Buyer note: verify certificate scope, actual factory ownership, English communication, QC process and export license before paying for samples.
Comparison table
| Manufacturer type | Best for | What to verify |
|---|---|---|
| Large global manufacturing group | Enterprise programs and mature replenishment | Program access, facility scope, category fit |
| Textile-led performance supplier | Premium fabric and knit innovation | How material development connects to garment QC |
| Private-label activewear specialist | Low-MOQ validation through full OEM/ODM scale | MOQ route, certificate scope, AQL process, export docs |
| Regional specialist factory | Focused categories and direct sourcing | Real factory ownership and repeatable QC |
FAQ
Is OEKO-TEX enough to choose an activewear manufacturer?
No. OEKO-TEX is a textile safety signal. You still need to verify MOQ, sample process, pattern skill, logo durability, AQL inspection and export documentation.
Should a small private-label brand start with a large manufacturer?
Not always. Large groups can be strong partners for mature volume, but smaller brands often need direct communication, lower MOQ and faster sampling from a category-focused factory.

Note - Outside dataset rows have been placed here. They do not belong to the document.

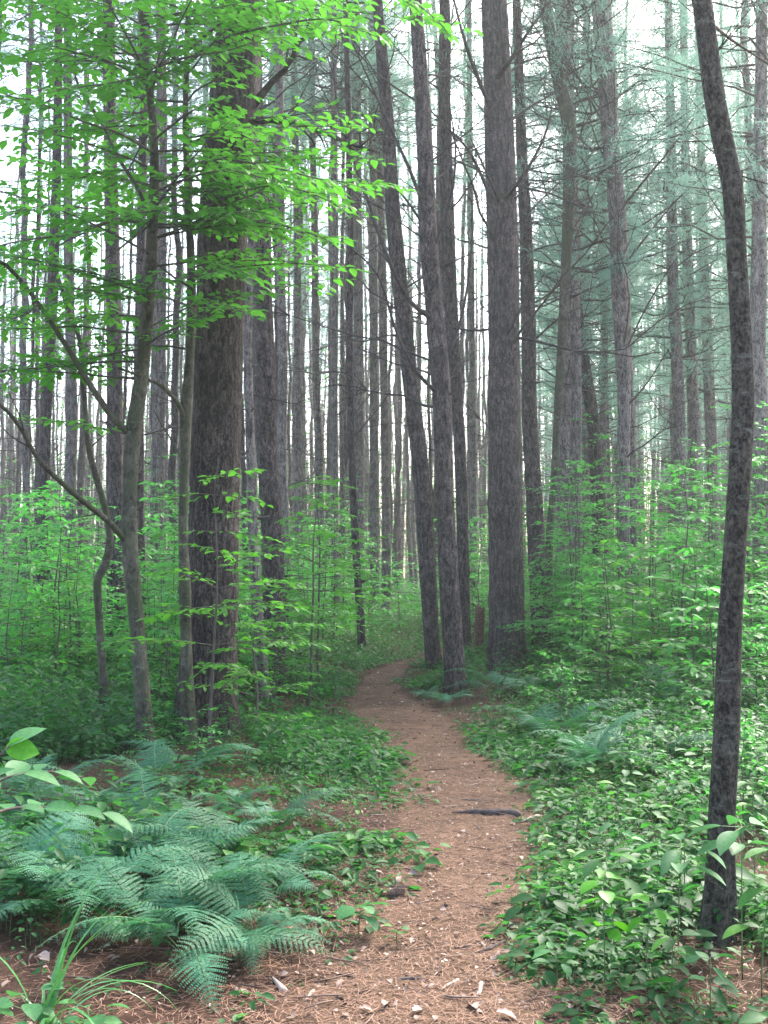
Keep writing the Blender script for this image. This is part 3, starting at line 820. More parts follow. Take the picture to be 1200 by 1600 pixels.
# ------------------------------------------------------------------ the slim hardwoods in front
def hardwood(name, label, px, Y, H, m, limbs, seed, auto=None, k=16):
    r = np.random.default_rng(seed)
    P = trunk_pts(px, Y, H, .12)
    base = np.array([P[0][0], P[0][1], float(ground(P[0][0], P[0][1]))])
    root = thing(name, label, 'tree', base)
    g = Geo(); g.tube(P[:, :3], P[:, 3], k, pine_bark_fn(seed, .075, None, 0, .42, base[2]))
    g.obj('trunk', m, root, base)
    for pts, r0, leafy, tw in limbs:
        Q = catmull(np.array([at(a, b, Y + dy) for a, b, dy in pts]), .12)
        g = Geo()
        if not leafy:
            g.tube(Q, np.linspace(r0, r0 * .4, len(Q)), 8)
            for _ in range(4):
                i = r.integers(min(2, len(Q) - 2), max(3, len(Q) - 1)) if len(Q) > 3 else 1; t = nrm(Q[i] - Q[i - 1]); dd = nrm(t + r.normal(0, .6, 3)); l2 = r.uniform(.2, .5)
                g.tube(np.vstack([Q[i], Q[i] + dd * l2 * .5, Q[i] + (dd + r.normal(0, .2, 3)) * l2]), [r0 * .3, r0 * .2, r0 * .1], 3, cap=False)
            g.obj('branch', m, root, base)
        else:
            acc = Acc()
            spray(Q, r0, g, acc, r, tw, leafy, .11, .045, .12, .2)
            br = g.obj('branch', M_TWIG, root, base)
            gl = Geo(); acc.flush(gl, T_HI, .56, r); gl.obj('foliage', M_CANOPY, br, base)
    if auto:
        n, zlo, zhi, l0, l1, azs, lf = auto
        for q_ in range(n):
            z = zlo + (zhi - zlo) * (q_ + r.random()) / n; i = int(np.argmin(np.abs(P[:, 2] - z)))
            az = azs[r.integers(len(azs))] + r.normal(0, .45); el = r.uniform(.0, .35); ln = r.uniform(l0, l1)
            d = np.array([math.cos(az) * math.cos(el), math.sin(az) * math.cos(el), math.sin(el)])
            u = np.linspace(0, 1, 7)[:, None]
            Q = P[i][:3] + d * u * ln + np.array([0, 0, -.14]) * u ** 2 * ln + np.cumsum(r.normal(0, .012, (7, 3)), 0)
            g = Geo(); acc = Acc(); spray(Q, .011, g, acc, r, ln * .33, lf, .10, .042, .15, .16)
            br = g.obj('branch', M_TWIG, root, base)
            gl = Geo(); acc.flush(gl, T_HI, .56, r); gl.obj('foliage', M_CANOPY, br, base)
    return root, P, base

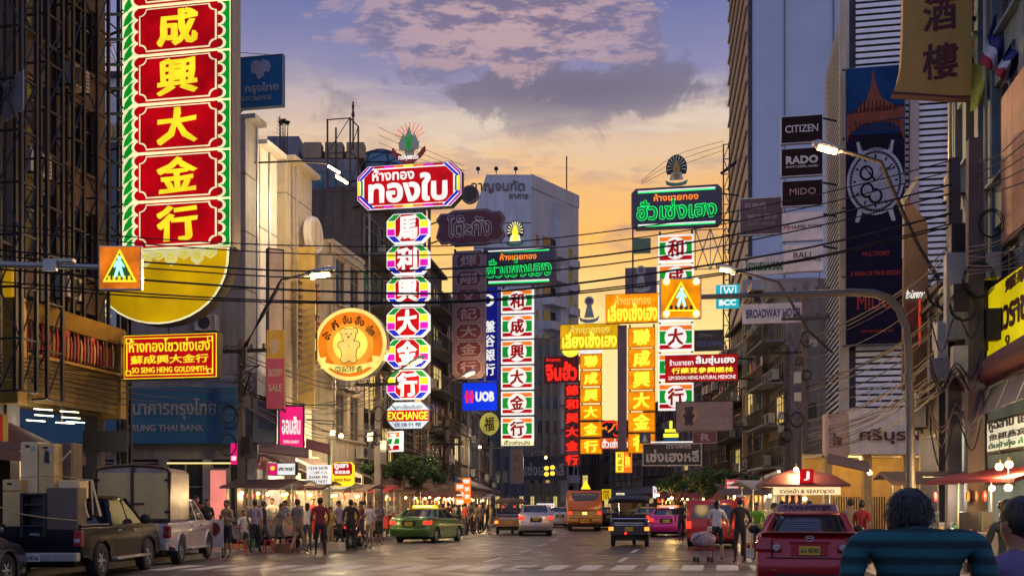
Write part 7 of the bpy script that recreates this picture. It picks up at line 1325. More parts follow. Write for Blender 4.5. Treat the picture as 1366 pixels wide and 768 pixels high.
for s_ in (-1, 1):
    part(wt_, 'canopy_door', MB().plate([(s_*0.04, cz0+0.06), (s_*(Wc-0.06), cz0+0.06), (s_*(Wc-0.06), cz1-0.14), (s_*0.04, cz1-0.14)][::s_], 0.0, 0.06), M_CAN)
    for z in (cz0+0.2, cz1-0.35): part(wt_, 'hinge', MB().box(s_*(Wc-0.04)-0.07, s_*(Wc-0.04)+0.07, -0.05, 0.0, z, z+0.06), M_STEEL)
part(wt_, 'door_bar', MB().box(-0.035, 0.035, -0.04, 0.05, cz0, cz1), M_RUST); part(wt_, 'latch', MB().box(0.05, 0.3, -0.06, -0.02, cz0+0.42, cz0+0.46), M_STEEL); part(wt_, 'tailgate', MB().box(-0.66, 0.66, -0.03, 0.0, 0.64, 1.1), M_CAN, bevel=0.02)
# far van with a headlight, motorcycles
vn = boxy('van', 'small pale oncoming van with a lit headlight above the green taxi', 'van', G(556, 92), VS+math.pi, 1.75, 4.2, 1.85, P_WHT, lit=False); part(vn, 'head_lamp', MB().ball((0.65, 4.2, 0.75), 0.12, 8), E_HEAD); part(vn, 'head_lamp', MB().ball((-0.65, 4.2, 0.75), 0.12, 8), E_HEAD)
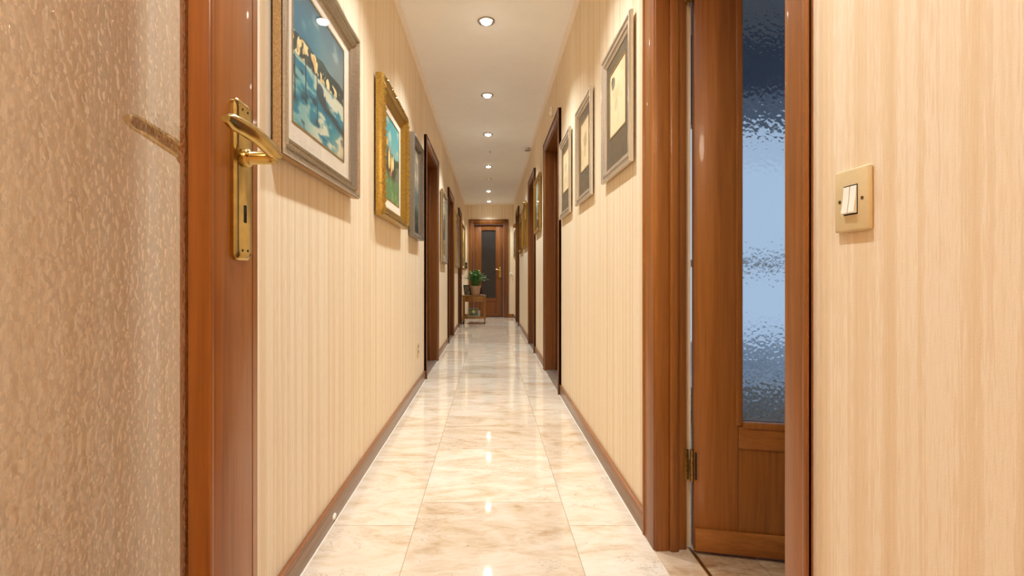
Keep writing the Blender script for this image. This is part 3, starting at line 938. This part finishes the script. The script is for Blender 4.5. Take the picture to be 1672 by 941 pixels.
# three matted prints, right wall
profR = [(0, .010), (0, .020), (.004, .026), (.013, .026), (.018, .019), (.027, .023), (.036, .022), (.041, .015), (.047, .016), (.050, .008)]
prt = [(1.924, 2.418, 'metal-framed grey-matted print on the right wall, nearest the open glass-strip door', [(.22, .8, .13, (120, 112, 100), .9), (.16, .86, .07, (90, 84, 76), .8), (.4, .45, .12, (190, 174, 150), .7)]),
       (2.682, 3.156, 'middle one of the three metal-framed grey-matted prints on the right wall', [(.55, .58, .2, (176, 158, 132), .8), (.5, .35, .14, (190, 172, 146), .7)]),
       (3.40, 3.896, 'metal-framed grey-matted print right beside the second right doorway', [(.5, .6, .16, (184, 176, 160), .8), (.45, .3, .12, (190, 180, 160), .8)])]
for k, (a, b_, lb, bl) in enumerate(prt):
    picture('R', a, b_, 1.345, 1.92, profR, M_alu, lb, art_print(200 + 20 * k, bl), (.058, .058, .128, .054), 'grey-matted prints on the right wall', mat=M_mat_grey, pane=False, res=60)
# gold between doors
profY = [(0, .010), (0, .026), (.006, .034), (.018, .034), (.026, .026), (.034, .024), (.04, .012)]
picture('R', 5.42, 6.06, 1.415, 2.035, profY, M_gold, 'gold-framed lake view between the two nearer closed doors on the right wall', art_lake,
        (.02, .02, .02, .02), mat=M_mat_cream, res=60)
# grey picture near the end wall
picture('R', 10.62, 11.35, 1.35, 1.93, profR, M_pewter, 'grey picture on the right wall closest to the far door', art_grey,
        (.03, .03, .03, .03), mat=M_mat_grey, pane=False, res=40)

# gilt crested mirrors
def gilt_mirror(side, y0, y1, z0, z1, outline, label, group):
    rt, W, Hh = hang('gilt_mirror', side, y0, y1, z0, z1)
    tag(rt, label, 'mirror', group)
    pts = [(x * W / 2, z * Hh / 2) for x, z in outline]
    def ring(k, h): 
        return [(x * (1 - k / (W / 2)), -h, z * (1 - k / (Hh / 2))) for x, z in pts]
    m = MB()
    m.loops([ring(0, 0), ring(0, .022), ring(.006, .03), ring(.016, .032), ring(.028, .024), ring(.036, .027), ring(.046, .018), ring(.05, .008), ring(0, 0)], True, False, False)
    m.build('frame', M_gold, rt, angle=30)
    m = MB(); m.loops([ring(.046, 0.001), ring(.046, .010)])
    m.build('looking_glass', M_mirror, rt, smooth=False)
    # crest rosette
    m = MB(); zt = max(z for x, z in pts)
    m.lathe([(.001, -.048), (.014, -.046), (.022, -.038), (.03, -.024)], (0, 0, zt - .05), 14, 'y')
    for k in range(6):
        a = k * PI / 3
        m.lathe([(.001, -.040), (.008, -.038), (.012, -.024)], (.034 * math.cos(a), 0, zt - .05 + .034 * math.sin(a)), 10, 'y')
    m.build('rosette', M_golddeep, rt)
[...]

What should I ask before sampling?
Ask for certificate scope, fabric options, MOQ by route, sample timeline, QC standard, packaging options and whether the supplier owns or directly controls the factory doing the work.
Conclusion
The strongest OEKO-TEX sourcing decision is not a list of badges. It is a match between certified textile inputs, the right manufacturing model and the buyer’s real stage. For a private-label activewear brand, the best partner is usually the one that can explain the path from fabric safety to fit, sampling, bulk QC and export paperwork without hiding behind vague claims.